Sergey Aleynikov, a former Goldman Sachs computer programmer, is facing 15 years in prison after a New York jury found him guilty of stealing propriety code connected to the bank's high-frequency trading platform.

Aleynikov was found guilty of two counts of stealing the firm’s trade secrets by appropriating part of a high-frequency computer source code.  He could serve as much as 10 years in prison on the spying charge and five years for the interstate transportation charge.

US District Court judge Denise Cote set sentencing of Aleynikov for March 18.
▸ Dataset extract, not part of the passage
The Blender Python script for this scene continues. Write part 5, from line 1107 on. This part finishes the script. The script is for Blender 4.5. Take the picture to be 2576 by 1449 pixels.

Aleynikov, a naturalised US citizen who emigrated from Russia in 1991, allegedly unlawfully copied, duplicated, downloaded and transferred computer codes from Goldman Sachs and uploaded the codes to a computer server in Germany.
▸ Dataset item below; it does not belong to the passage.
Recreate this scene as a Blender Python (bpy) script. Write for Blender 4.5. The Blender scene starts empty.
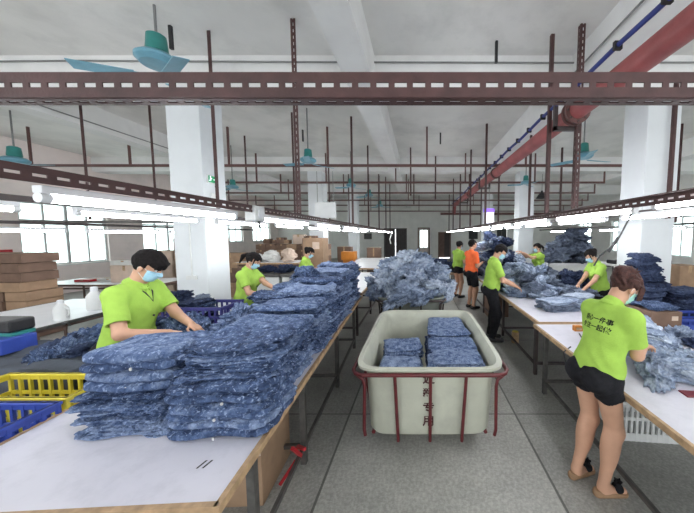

The case has caused a firestorm on Wall Street in the US by throwing a spotlight on the highly prized trading systems created by Goldman to gain an edge on rivals in the financial markets.

Assistant Manhattan US Attorney Rebecca Rohr told jurors that Aleynikov was a “thief” in her closing statement. On his last day of work at Goldman  in June 2009,  she claimed Aleynikov uploaded hundreds of thousands of lines of source code from the bank's trading system. Aleynikov later took the code with him to a meeting with his new employers n July 2009, she said.

Aleynikov's lawyer insisted Goldman Sachs “wasn’t the New York Yankees of high-frequency trading”, telling jurors that prosecutors exaggerated the value of the firm’s high-frequency trading platform.